A determination whether to maintain the attorney/client and work product privileges encompasses an analysis of the intent of the party seeking protection of the document. See, e.g., Stratagem Dev. Corp. v. Heron Int’l N.V., 153 F.R.D. 535, 543 (S.D.N.Y.1994) (“[a] waiver must be intentional ... to be effective”); Mendenhall v. Barber-Greene Co., 531 F.Supp. 951, 954 (N.D.Ill.1982) (same). Courts also consider the number of inadvertent disclosures and the harshness of requiring the production of privileged material. See, e.g., Lois Sportswear, 104 F.R.D. at 105.
In National Helium, plaintiff had not undertaken a page-by-page review for privileged documents and no such obligation was found. The Court of Claims noted that the producing party “did not screen all the boxes of documents, document by document, in the 30 months between the trial judge’s order directing general production and the Government’s inspection.” 219 Ct.Cl. at 614-15, 1979 WL 10176 at *2. The court stated:
Unless we are to demand individual screening of each separate document produced, no matter how voluminous the number, we cannot say that the procedure plaintiff followed in this instance was lax, careless, inadequate, or indifferent to consequences. It seems to us to have been, in the circumstances, a good faith, sufficiently careful, effort to winnow a relatively small number of privileged materials from a very large volume of documents to be produced under the general order to produce.
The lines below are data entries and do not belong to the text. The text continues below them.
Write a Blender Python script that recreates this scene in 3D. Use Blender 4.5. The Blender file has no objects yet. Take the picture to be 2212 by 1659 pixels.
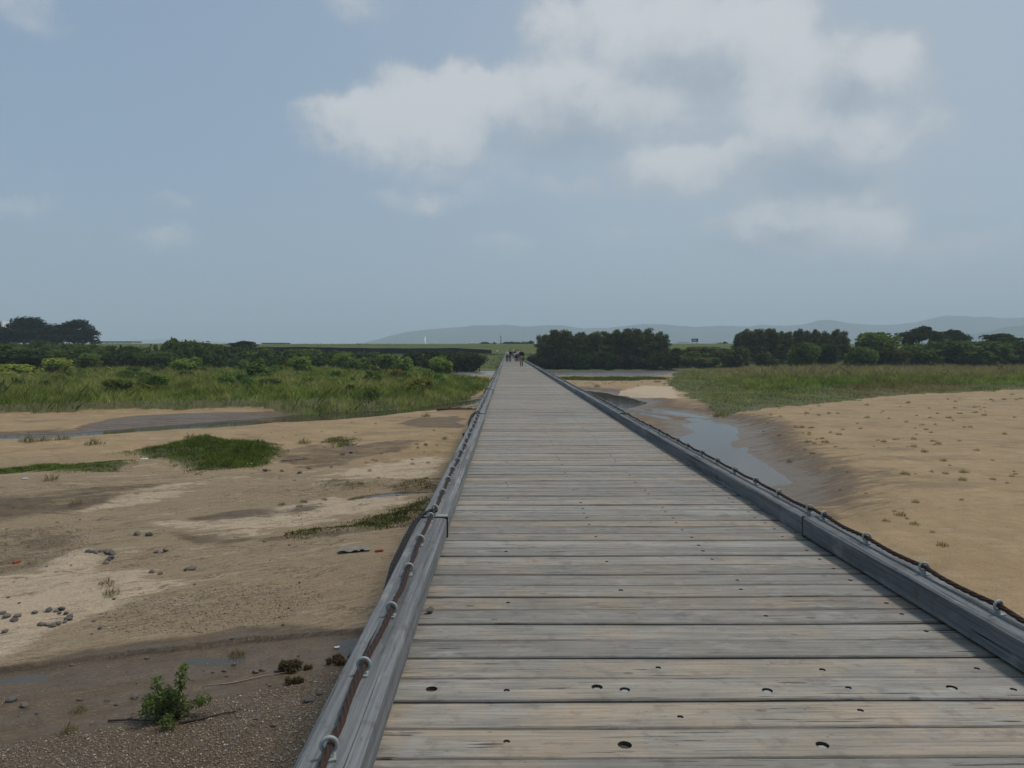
import bpy, bmesh, math, random
import numpy as np
from mathutils import Vector, Matrix, Euler

random.seed(7)
RNG = np.random.default_rng(11)
SC = bpy.context.scene
COL = SC.collection
R = math.radians

# ------------------------------------------------------------------ camera
FPX, CU, CV = 1597.0, 1106.0, 829.5          # focal length and centre in pixels of a 2212 px wide picture
HU, HV = 1095.0, 757.0                       # where the bridge's direction and the horizon meet
CAMZ = 1.57                                  # eye height above the deck (deck top is z = 0)
cam_d = bpy.data.cameras.new("camera")
cam_d.sensor_width = 36.0
cam_d.lens = 36.0 * FPX / 2212.0
cam_d.clip_start = 0.05
cam_d.clip_end = 60000
cam = bpy.data.objects.new("camera", cam_d)
COL.objects.link(cam)
cam.location = (0, 0, CAMZ)
PITCH = math.atan((CV - HV) / FPX)
YAW = math.atan((CU - HU) / FPX)
cam.rotation_euler = (math.pi / 2 - PITCH, 0, -YAW)
SC.camera = cam
CAM_R = cam.rotation_euler.to_matrix()

# ------------------------------------------------------------------ sun and sky
SUN_EL, SUN_AZ = R(60), R(72)                # high, to the right and a little ahead, behind thin cloud
sun_d = bpy.data.lights.new("sun", 'SUN')
sun_d.energy = 2.1
sun_d.angle = R(9)
sun_d.color = (1.0, 0.94, 0.84)
sun = bpy.data.objects.new("sun", sun_d)
COL.objects.link(sun)
sdir = Vector((math.cos(SUN_EL) * math.sin(SUN_AZ), math.cos(SUN_EL) * math.cos(SUN_AZ), math.sin(SUN_EL)))
sun.rotation_euler = (-sdir).to_track_quat('-Z', 'Y').to_euler()
sun.location = (30, 30, 60)

SC.view_settings.view_transform = 'Standard'
SC.view_settings.look = 'None'
SC.view_settings.exposure = 0.0
SC.view_settings.gamma = 1.0
SC.view_settings.use_curve_mapping = False

cy = SC.cycles
cy.max_bounces = 5
cy.diffuse_bounces = 2
cy.glossy_bounces = 2
cy.transmission_bounces = 2
cy.transparent_max_bounces = 6
cy.volume_bounces = 1
cy.use_denoising = True
cy.caustics_reflective = False
cy.caustics_refractive = False
cy.sample_clamp_indirect = 4.0


class NT:
    """small helper for node trees"""
    def __init__(s, tree):
        s.t = tree

    def n(s, typ, **kw):
        nd = s.t.nodes.new(typ)
        for k, v in kw.items():
            setattr(nd, k, v)
        return nd

    def link(s, a, b):
        s.t.links.new(a, b)

    def setin(s, sock, v):
        if hasattr(v, 'is_output') or isinstance(v, bpy.types.NodeSocket):
            s.t.links.new(v, sock)
        else:
            sock.default_value = v

    def math(s, op, a, b=None, c=None, clamp=False):
        nd = s.n('ShaderNodeMath', operation=op, use_clamp=clamp)
        s.setin(nd.inputs[0], a)
        if b is not None:
            s.setin(nd.inputs[1], b)
        if c is not None:
            s.setin(nd.inputs[2], c)
        return nd.outputs[0]

    def vmath(s, op, a, b=None, c=None):
        nd = s.n('ShaderNodeVectorMath', operation=op)
        s.setin(nd.inputs[0], a)
        if b is not None:
            s.setin(nd.inputs[1], b)
        if c is not None:
            s.setin(nd.inputs[2], c)
        return nd.outputs['Value'] if op in ('DOT_PRODUCT', 'LENGTH') else nd.outputs[0]

    def mix(s, fac, a, b, blend='MIX'):
        nd = s.n('ShaderNodeMix', data_type='RGBA', blend_type=blend)
        s.setin(nd.inputs[0], fac)
        for sock, v in ((nd.inputs[6], a), (nd.inputs[7], b)):
            if isinstance(v, tuple) and len(v) == 3:
                v = v + (1.0,)
            s.setin(sock, v)
        return nd.outputs[2]

    def noise(s, vec, scale, detail=4, rough=0.55, dist=0.0):
        nd = s.n('ShaderNodeTexNoise')
        if vec is not None:
            s.link(vec, nd.inputs['Vector'])
        nd.inputs['Scale'].default_value = scale
        nd.inputs['Detail'].default_value = detail
        nd.inputs['Roughness'].default_value = rough
        nd.inputs['Distortion'].default_value = dist
        return nd.outputs['Fac']

    def ramp(s, v, lo, hi, a=0.0, b=1.0, smooth=True):
        nd = s.n('ShaderNodeMapRange', interpolation_type='SMOOTHSTEP' if smooth else 'LINEAR')
        s.setin(nd.inputs[0], v)
        nd.inputs[1].default_value = lo
        nd.inputs[2].default_value = hi
        nd.inputs[3].default_value = a
        nd.inputs[4].default_value = b
        return nd.outputs[0]

    def scalev(s, vec, sx, sy, sz):
        return s.vmath('MULTIPLY', vec, (sx, sy, sz))


def px_angles(u, v):
    az = math.atan((u - HU) / FPX)
    return az, math.atan((HV - v) / FPX * math.cos(az))


# clouds: (u, v, half width, half height, weight): sunlit heads, sharp above and fading below, and their grey bases
HEADS = [
    (720, 243, 50, 28, .60), (790, 240, 70, 33, .70), (870, 222, 80, 42, .75), (950, 188, 80, 40, .80), (1020, 180, 70, 36, .90), (1082, 190, 32, 30, .70),
    (900, 290, 140, 50, .45), (1000, 280, 110, 60, .40), (1180, 200, 60, 45, .65), (1240, 180, 60, 40, .85), (1300, 190, 32, 30, .60), (1320, 225, 38, 30, .65),
    (1430, 215, 55, 45, .80), (1380, 215, 50, 30, .55), (1180, 60, 40, 40, .50), (1240, 60, 60, 50, .65), (1320, 30, 70, 50, .85), (1420, 20, 90, 50, .75),
    (1530, 30, 90, 60, .80), (1640, 62, 70, 70, .90), (1700, 60, 50, 50, .60), (1690, 175, 52, 50, .70), (1850, 122, 70, 45, .85), (1920, 145, 50, 40, .65),
    (1720, 262, 120, 40, .42), (1900, 290, 90, 45, .70), (1400, 352, 80, 30, .55), (1490, 345, 70, 35, .85), (1562, 330, 60, 30, .65),
    (1600, 482, 70, 22, .55), (1680, 450, 55, 30, .85), (1745, 482, 60, 25, .45), (1852, 450, 60, 35, .85), (1905, 472, 50, 25, .55),
    (50, 437, 60, 15, .45), (400, 437, 38, 14, .40), (360, 505, 48, 25, .50), (840, 428, 35, 14, .40), (945, 430, 35, 14, .40), (1080, 520, 60, 25, .38),
    (1350, 505, 60, 18, .38), (70, 25, 70, 20, .40), (790, 5, 60, 30, .60), (2070, 520, 120, 30, .42), (1230, 400, 120, 18, .32),
]
BASES = [(1500, 172, 160, 45, .80), (1250, 280, 130, 45, .75), (1850, 208, 90, 30, .75), (1680, 512, 130, 28, .75), (1780, 410, 110, 35, .60),
         (1650, 345, 130, 35, .45), (1080, 335, 120, 30, .35), (1400, 400, 150, 26, .35)]

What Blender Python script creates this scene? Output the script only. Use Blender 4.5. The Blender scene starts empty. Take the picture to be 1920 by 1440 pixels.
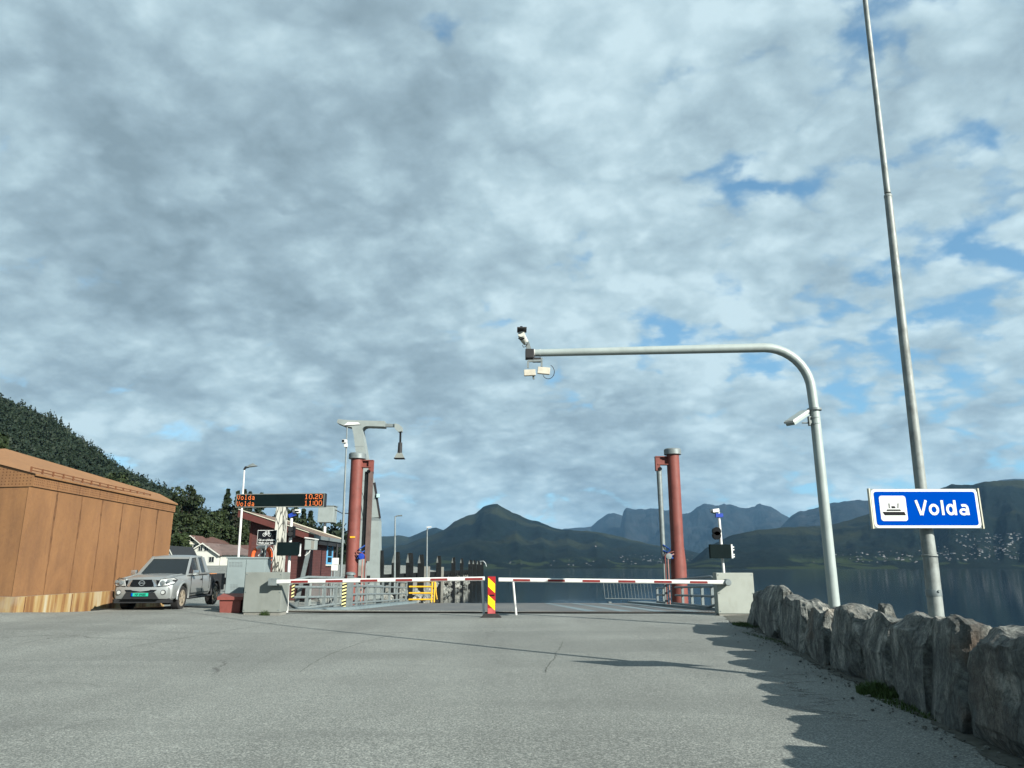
import bpy, bmesh, math, random
import numpy as np
from mathutils import Vector, Matrix, noise
R=math.radians
random.seed(7)
LOCV=(3.1,1.7,0.4)
HAZE=2.2e-5
TRUCKYAW=3
sc=bpy.context.scene
C=sc.collection
# ---------------------------------------------------------------- camera
F=1390.0; TH=math.atan(344/F); H=1.4
cam=bpy.data.objects.new('camera',bpy.data.cameras.new('camera')); C.objects.link(cam)
cam.location=(0,0,H); cam.rotation_euler=(math.pi/2+TH,0,0)
cam.data.sensor_width=36; cam.data.lens=36*F/1920
cam.data.clip_start=0.05; cam.data.clip_end=90000
sc.camera=cam
sc.view_settings.view_transform='Standard'; sc.view_settings.look='None'
sc.view_settings.exposure=1.45; sc.view_settings.gamma=1
# ---------------------------------------------------------------- sun and sky
SUN_EL=R(26.5); SX,SY=0.725,-0.689     # horizontal direction towards the sun
sd=bpy.data.lights.new('sun','SUN'); sd.energy=5.0; sd.angle=R(0.5); sd.color=(1,0.945,0.85)
so=bpy.data.objects.new('sun',sd); C.objects.link(so)
so.rotation_euler=Vector((SX*math.cos(SUN_EL),SY*math.cos(SUN_EL),math.sin(SUN_EL))).to_track_quat('Z','Y').to_euler()
W=bpy.data.worlds.new('World'); sc.world=W; W.use_nodes=True
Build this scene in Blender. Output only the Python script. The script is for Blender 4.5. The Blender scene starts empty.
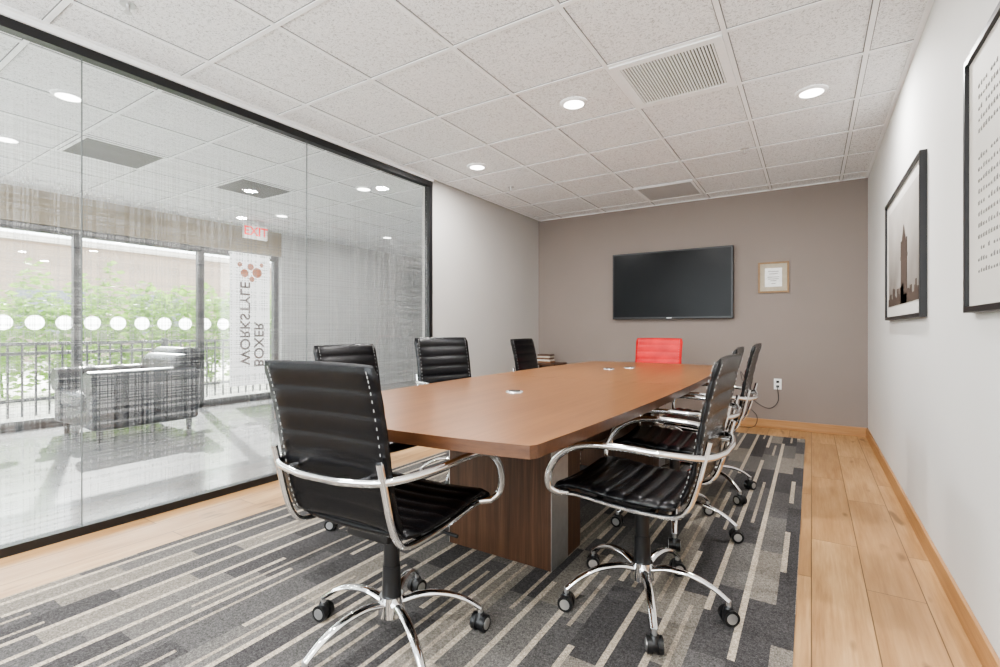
import bpy, bmesh, math, random
from mathutils import Vector, Matrix
random.seed(4)
S = bpy.context.scene
COL = S.collection
pi = math.pi

# ------------------------------------------------------------ helpers
def link(o, parent=None):
    COL.objects.link(o)
    if parent is not None:
        o.parent = parent
    return o

def empty(name, loc=(0,0,0), rotz=0):
    e = bpy.data.objects.new(name, None)
    e.location = loc
    e.rotation_euler = (0,0,rotz)
    e.empty_display_size = 0.1
    return link(e)

def mesh_obj(name, bm, mats, parent=None, smooth=False, loc=(0,0,0)):
    me = bpy.data.meshes.new(name)
    bmesh.ops.recalc_face_normals(bm, faces=bm.faces[:])
    if smooth:
        for f in bm.faces: f.smooth = True
    bm.to_mesh(me); bm.free()
    if not isinstance(mats, (list,tuple)): mats=[mats]
    for m in mats: me.materials.append(m)
    o = bpy.data.objects.new(name, me)
    o.location = loc
    return link(o, parent)

def bm_box(bm, lo, hi, mi=0, bevel=0, seg=2):
    ret = bmesh.ops.create_cube(bm, size=1)
    vs = ret['verts']
    c = [(lo[i]+hi[i])/2 for i in range(3)]
    s = [abs(hi[i]-lo[i]) for i in range(3)]
    for v in vs:
        v.co = Vector((c[0]+v.co.x*s[0], c[1]+v.co.y*s[1], c[2]+v.co.z*s[2]))
    fs = set(f for v in vs for f in v.link_faces)
    for f in fs: f.material_index = mi
    if bevel > 0:
        es = list(set(e for v in vs for e in v.link_edges))
        r = bmesh.ops.bevel(bm, geom=es, offset=bevel, segments=seg, affect='EDGES', profile=0.5)
        for f in r['faces']: f.material_index = mi

def box(name, lo, hi, mat, parent=None, bevel=0, seg=2, smooth=False):
    bm = bmesh.new()
    bm_box(bm, lo, hi, 0, bevel, seg)
    return mesh_obj(name, bm, mat, parent, smooth)

def bm_cyl(bm, p0, p1, r0, r1=None, seg=20, mi=0, caps=True):
    if r1 is None: r1=r0
    p0=Vector(p0); p1=Vector(p1)
    d=(p1-p0); L=d.length
    q = Vector((0,0,1)).rotation_difference(d.normalized()).to_matrix().to_4x4()
    m = Matrix.Translation((p0+p1)/2) @ q
    r = bmesh.ops.create_cone(bm, cap_ends=caps, segments=seg, radius1=r0, radius2=r1, depth=L, matrix=m)
    for f in set(f for v in r['verts'] for f in v.link_faces): f.material_index=mi

def crom(pts, n=6):
    P=[Vector(p) for p in pts]
    P=[P[0]*2-P[1]]+P+[P[-1]*2-P[-2]]
    out=[]
    for i in range(1,len(P)-2):
        for k in range(n):
            t=k/n
            a,b,c,d=P[i-1],P[i],P[i+1],P[i+2]
            out.append(0.5*((2*b)+(c-a)*t+(2*a-5*b+4*c-d)*t*t+(3*b-a-3*c+d)*t*t*t))
    out.append(P[-2].copy())
    return out

def bm_sweep(bm, pts, w, h, seg=10, ref=(0,0,1), mi=0, taper=None):
    """elliptic section: w along side (tangent x ref), h along the other axis"""
    n=len(pts); rings=[]
    t0=(pts[1]-pts[0]).normalized()
    side=t0.cross(Vector(ref))
    if side.length<1e-4: side=t0.cross(Vector((1,0,0)))
    side.normalize(); tp=t0
    for i,p in enumerate(pts):
        if i==0: t=t0
        elif i==n-1: t=(pts[i]-pts[i-1]).normalized()
        else: t=(pts[i+1]-pts[i-1]).normalized()
        q=tp.rotation_difference(t)
        side=(q@side); side=(side-t*side.dot(t)).normalized(); tp=t
        up=side.cross(t)
        k=1 if taper is None else taper[0]+(taper[1]-taper[0])*i/(n-1)
        ring=[]
        for j in range(seg):
            a=2*pi*j/seg
            ring.append(bm.verts.new(p+side*(math.cos(a)*w/2*k)+up*(math.sin(a)*h/2*k)))
        rings.append(ring)
    for i in range(n-1):
        for j in range(seg):
            f=bm.faces.new((rings[i][j],rings[i][(j+1)%seg],rings[i+1][(j+1)%seg],rings[i+1][j]))
            f.material_index=mi
    f=bm.faces.new(rings[0][::-1]); f.material_index=mi
    f=bm.faces.new(rings[-1]); f.material_index=mi

def smooth_flat(o, ang=40):
    me=o.data
    for p in me.polygons: p.use_smooth=True
    try:
        me.set_sharp_from_angle(angle=math.radians(ang))
    except Exception: pass

# ------------------------------------------------------------ materials
def newmat(name):
    m=bpy.data.materials.new(name); m.use_nodes=True
    nt=m.node_tree
    return m, nt, nt.nodes['Principled BSDF']

def math_node(nt, op, a, b=None, c=None, clamp=False):
    n=nt.nodes.new('ShaderNodeMath'); n.operation=op; n.use_clamp=clamp
    for i,x in enumerate((a,b,c)):
        if x is None: continue
        if isinstance(x,(int,float)): n.inputs[i].default_value=x
        else: nt.links.new(x,n.inputs[i])
    return n.outputs[0]

def ramp(nt, fac, stops, interp='LINEAR'):
    r=nt.nodes.new('ShaderNodeValToRGB'); r.color_ramp.interpolation=interp
    el=r.color_ramp.elements
    while len(el)<len(stops): el.new(0.5)
    for e,(p,c) in zip(el,stops):
        e.position=p; e.color=(c[0],c[1],c[2],1)
    nt.links.new(fac,r.inputs[0])
    return r.outputs[0]

def mix(nt, fac, a, b, typ='MIX'):
    n=nt.nodes.new('ShaderNodeMix'); n.data_type='RGBA'; n.blend_type=typ
    for idx,x in ((0,fac),(6,a),(7,b)):
        if isinstance(x,(int,float)): n.inputs[idx].default_value=x
        elif isinstance(x,(tuple,list)): n.inputs[idx].default_value=(x[0],x[1],x[2],1)
        else: nt.links.new(x,n.inputs[idx])
    return n.outputs[2]

def pos(nt):
    g=nt.nodes.new('ShaderNodeNewGeometry')
    return g.outputs['Position']

def objc(nt):
    return nt.nodes.new('ShaderNodeTexCoord').outputs['Object']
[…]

In the Court of Claims analysis, it would be an undue burden to require the plaintiff to review documents that should not have contained privileged material.
In its motion, defendant noted that, because the document has already been read by a number of plaintiff’s opponents, waiver is appropriate “since the court has no power to expunge the disclosed information from the minds that now contain it.” It is true that this situation is one that involves sealing the bag from which the cat already has escaped. Defendant also asks, however, that the order should provide “that defendant may question deponents and propound interrogatories and requests for production of documents bearing on the subject matter covered by the memorandum in question, without regard to the assertion by plaintiff that the matter is covered by the attorney client or work product privileges.” Such a result would give recognition and reward to defendant’s sharp practices at the examination, and is contrary to standards reasonably pertaining to discovery conduct.
On the basis of the foregoing,
IT IS ORDERED defendant’s motion to compel production of the WR & F Analysis is DENIED.